A couple of thoughts on professing and professionalization:
1. The word “Profession” related originally to religious matters. A profession was a statement made before God; a professional was one who entered a religious order. This devotion to a “higher power” and a code of practice relates to my earlier remarks about modern-day professionals (e.g. doctors, lawyers, teachers, etc.) and the notion of professional ethics.
2. However, it seems that the term professional has an almost equally long negative connotation. In the sense of someone who does something for gain rather than for higher reasons (e.g. a “professional politician”). Here I wonder if one might make a connection to Plato’s criticism of rhetoricians as opposed to philosophers. Rhetoricians make arguments without concern for the “Truth,” while philosophers devote themselves purely to the pursuit of Truth.
3. Once we secularize the academy to some degree with the rise of humanism, we can speak of academics who profess a devotion to Truth and a code of practice, and who eventually focus their devotion and practice into disciplines.
4. Thus we have the academic professor as a priest-class with a devotion to a higher truth looking down upon a more degraded, marketplace “professional,” who does his/her work for commercial purposes (regardless of whether or not s/he “loves” the job). This results in an obvious schism between the professor, who looks for at least a pretension to a devotion to knowledge from students, and students, who may or may not have a desire to pose as, or be, intellectual but are primarily concerned with their future.

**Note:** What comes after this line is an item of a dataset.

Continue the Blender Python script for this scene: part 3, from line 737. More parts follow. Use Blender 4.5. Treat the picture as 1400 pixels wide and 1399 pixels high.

5. It strikes me that one move is to imagine a third-space, the neglected/occluded other in this dialectic between the priest/philosopher/professor and the commercial professional (the “degraded” rhetorician). This is where I was going in my earlier post regarding the shaman/sorcerer as a professional. In my haste there, however, I hadn’t really thought about how the shaman/sorcerer relates to the priest/philosopher/professor. Though shaman/sorcerer treats his/her work as a trade, as commercial work, s/he cannot treat it strictly as a marketplace-driven professional. The shaman/sorcerer has obligations, an etiquette that must be observed in transactions with the “beyond.” However, these obligations are not like the “profession” made by the priest.
For anyone familiar with the Nietzschean aspects of Deleuze and Guattari, the critique of the priest and of professionals from psychoanalysts to teachers as priests is recognizable. D/G make productive use of the shaman and sorcerer, particularly in the plateau on becoming in A thousand plateaus and in their discussion of Carlos Castaneda. Anyway, I’m not going to detail that here! However, that’s my intellectual launch point. There’s also Ulmer and his discussion of Black Elk.
So what would it mean to think of the future of English Studies, of the humanities, in its confrontation with market forces, not as the defense of faith against commercial interests but as the emergence of a new mode of “sorcerous” professionalism?
For one, it would mean an opportunity to address directly the “dark matter” of writing, in that writing both founds and exceeds the limits of the philosophic and monotheistic traditions it enables. Writing is something that cannot simply be “professional” in the conventional sense.
Unlike priestly professionalism, the sorcerer does not require logical contortions, cynical manipulations, or ethical hand-wringing to engage commercial interests. Because (of course) religious and academic institutions and professional orders and guilds have always engaged in material and political matters, there has always been a need to excuse, cover up, or demonstrate regret. Witness the discourse on part-time academic labor. The sorcerer recognizes the need to thrive in the context of the marketplace without seeing this as a compromise.
On the other hand, the sorcerer does not commit to the interests of the State. Indeed, when the State captures sorcerous practices and technologies, it transforms them into a priest class. Under the weight of critique, it is clear the priest has always already served the interests of the marketplace, that Truth is ideology. As D/G would describe it, the sorcerer bears an anomalous relation to both the pack and society. Picking up momentarily on a Derridean phrase, “the mark of belonging does not belong,” there is a sense here of the sorcerer as an interface, as a site for the transmission of affects between the pack and the social. So, while the State will, at times, seek to incorporate the sorcerous, it also relies upon the sorcerer’s anomalous relation to itself.
One way of thinking about this is as a deconstruction of professionalism. This is something Derrida does in a little essay titled “The University without Condition” or something like that. There he speaks of the tension between constative and performative discourses, which is quite similar to the tension I’ve described between the priest and marketplace professional. As is the trademark Derridean move, we look beyond/beneath the dialectic to the aporia it occludes. In this essay, he explores the concept of the “event” as an irruption of discourse.
So how might one imagine a professional, a (post-)humanistic professional, as neither priestly nor commercial but as articulating an anomalous relation between the marketplace and the “dark matter” of writing? As an event that neither makes claim to verifiable truth (constative) or to achieving specific ends (performative) writing becomes a site of mutation, of intercourse with materiality of thought. Hence the professional writer is not one who tames writing for use in the communication/management of preformed constative statements or for enacting commercial transactions but rather practices writing as a conjuration.